Ward reps land Sh2.5bn windfall

National Treasury Cabinet Secretary Henry Rotich (left) with Mutava Musyimi, the chairman of the National Assembly's Budget and Appropriations Committee. London based ratings agency, Fitch, has downgraded Kenya’s ability borrow from the international market. PHOTO | JEFF ANGOTE | NATION MEDIA GROUP

What you need to know:

  • MCAs have come under criticism for arm-twisting their respective county governments to channel more resources towards non-essential engagements such as foreign travel and personal emoluments at the expense of development functions.
  • Also to reap big from the revised allocations include the assemblies of Kirinyaga (Sh101m), Nyandarua (Sh99m), Kiambu (Sh98m), Mandera (Sh91m), Narok (Sh78m) and Migori (Sh75m).
  • The revised estimates have put the Senate on a collision course with county governments, with the Council of Governors stating that it would move to court to stop the new allocations.

Members of county assemblies in Turkana, Vihiga, Meru, Nairobi and Garissa counties are the biggest winners in the Senate’s decision to increase this year’s recurrent expenditure for 34 counties by a whopping Sh2.5 billion.

According to the revised budgetary allocations for county assemblies prepared by the Senate Committee for Finance, MCAs in Turkana will pocket an additional Sh395 million over and above the ceilings recommended by the Commission on Revenue Allocation (CRA).

The CRA’s ceilings are intended to limit the county governments’ spending on recurrent expenditure such as salaries and free money for development.

MCAs have come under criticism for arm-twisting their respective county governments to channel more resources towards non-essential engagements such as foreign travel and personal emoluments at the expense of development functions.

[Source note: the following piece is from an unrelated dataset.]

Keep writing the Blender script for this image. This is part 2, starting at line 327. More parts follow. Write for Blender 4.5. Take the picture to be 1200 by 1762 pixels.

In some cases, MCAs have refused to approve their county government budgets until their demands were met.

Other big winners in the revised allocations include MCAs from Vihiga who will receive an extra Sh197 million, Meru (Sh152m), Nairobi (Sh151m) and Garissa (Sh119m) to fund their wellbeing.

Also to reap big from the revised allocations include the assemblies of Kirinyaga (Sh101m), Nyandarua (Sh99m), Kiambu (Sh98m), Mandera (Sh91m), Narok (Sh78m) and Migori (Sh75m).

Others assemblies to benefit from the revised allocations are Homa Bay, Nakuru, Makueni, Siaya, Kilifi, Taita-Taveta, Laikipia, Tana River and Muranga.

Also to benefit are MCAs from Kisii, Bomet, Marsabit, Kwale, Kajiado, Tharaka Nithi, Trans Nzoia, Nyeri, Kitui, Bungoma, Embu, Samburu, Busia and Elgeyo-Marakwet.

It means the 34 county governments affected by the Senate’s decision will have to reduce their development expenditure in order to cater for the increased allocations to their respective assemblies.

The revised estimates have put the Senate on a collision course with county governments, with the Council of Governors stating that it would move to court to stop the new allocations.

“What the Senate has done is arbitrary, retroactive and devoid of public participation.

“All the Senate did was to listen to the County Assemblies Forum and increase the allocations of the 34 county assemblies. I am going to sign the court papers this very minute,” said Council of Governors (CoG) chairman Peter Munya.

Mr Munya accused the Senate committee, chaired by Mandera Senator Billow Kerrow, of turning down a request by governors to give their presentations regarding the revised allocations. The CRA also questioned the move by the Senate and warned that it will affect service delivery in the counties.

But Mr Kerrow, whose committee revised the allocations, said the decision was based on requests from the 34 county assemblies to enable them to effectively run their operations.

“We have allocated an additional Sh2.5 billion to 34 of the 47 counties after they asked for additional cash. Those who did not apply will get what the CRA approved in their ceilings,” Mr Kerrow said.